Congestion probabilities of elastic and adaptive calls in Erlang-Engset multirate loss models under the threshold and bandwidth reservation policies

Abstract

In this paper, we consider a single link of fixed capacity that accommodates calls of different service-classes with different bandwidth-per-call requirements. The link behaves as a multirate loss system. Calls of each service-class arrive in the link according to a Poisson (random) or a quasi-random process and have an exponentially distributed service time. Poisson or quasi-random arriving calls are generated by an infinite or finite number of traffic sources, respectively. Service-classes are also distinguished according to the behavior of in-service calls, in elastic and adaptive service-classes. Elastic calls can compress their bandwidth by simultaneously increasing their service time. Adaptive calls tolerate bandwidth compression without affecting their service time.
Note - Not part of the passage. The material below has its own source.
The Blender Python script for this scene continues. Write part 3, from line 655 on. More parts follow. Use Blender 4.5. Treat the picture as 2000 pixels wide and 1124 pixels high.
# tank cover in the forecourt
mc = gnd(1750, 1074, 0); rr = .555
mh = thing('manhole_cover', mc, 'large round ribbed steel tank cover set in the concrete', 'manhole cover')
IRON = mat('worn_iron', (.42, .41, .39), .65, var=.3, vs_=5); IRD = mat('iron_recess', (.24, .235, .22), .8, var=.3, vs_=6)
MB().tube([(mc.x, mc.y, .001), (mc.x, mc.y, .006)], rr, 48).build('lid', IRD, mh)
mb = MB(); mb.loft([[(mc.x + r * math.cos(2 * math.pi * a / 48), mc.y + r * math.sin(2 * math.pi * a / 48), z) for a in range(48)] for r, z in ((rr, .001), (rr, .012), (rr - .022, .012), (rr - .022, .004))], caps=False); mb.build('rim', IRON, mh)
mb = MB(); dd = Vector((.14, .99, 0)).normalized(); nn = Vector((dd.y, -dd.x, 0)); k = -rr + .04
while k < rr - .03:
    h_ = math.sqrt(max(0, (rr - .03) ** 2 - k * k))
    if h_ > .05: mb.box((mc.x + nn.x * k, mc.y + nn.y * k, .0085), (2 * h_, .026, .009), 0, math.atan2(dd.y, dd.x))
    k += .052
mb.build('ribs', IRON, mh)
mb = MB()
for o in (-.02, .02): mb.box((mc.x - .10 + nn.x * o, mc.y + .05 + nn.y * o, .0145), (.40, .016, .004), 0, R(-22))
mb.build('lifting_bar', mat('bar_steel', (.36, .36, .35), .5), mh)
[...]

All calls compete for the available link bandwidth under the combination of the Threshold (TH) and the Bandwidth Reservation (BR) policies. The TH policy can provide different QoS among service-classes by limiting the number of calls of a service-class up to a predefined threshold, which can be different for each service-class. The BR policy reserves part of the available link bandwidth to benefit calls of high bandwidth requirements. The proposed models, for random or quasi-random traffic, do not have a product form solution for the determination of the steady state probabilities. However, we approximate both models by reversible Markov chains, and prove recursive formulas for the efficient calculation of the call-level performance metrics, such as time and call congestion probabilities as well as link utilization. The accuracy of the proposed formulas is verified through simulation and found to be quite satisfactory.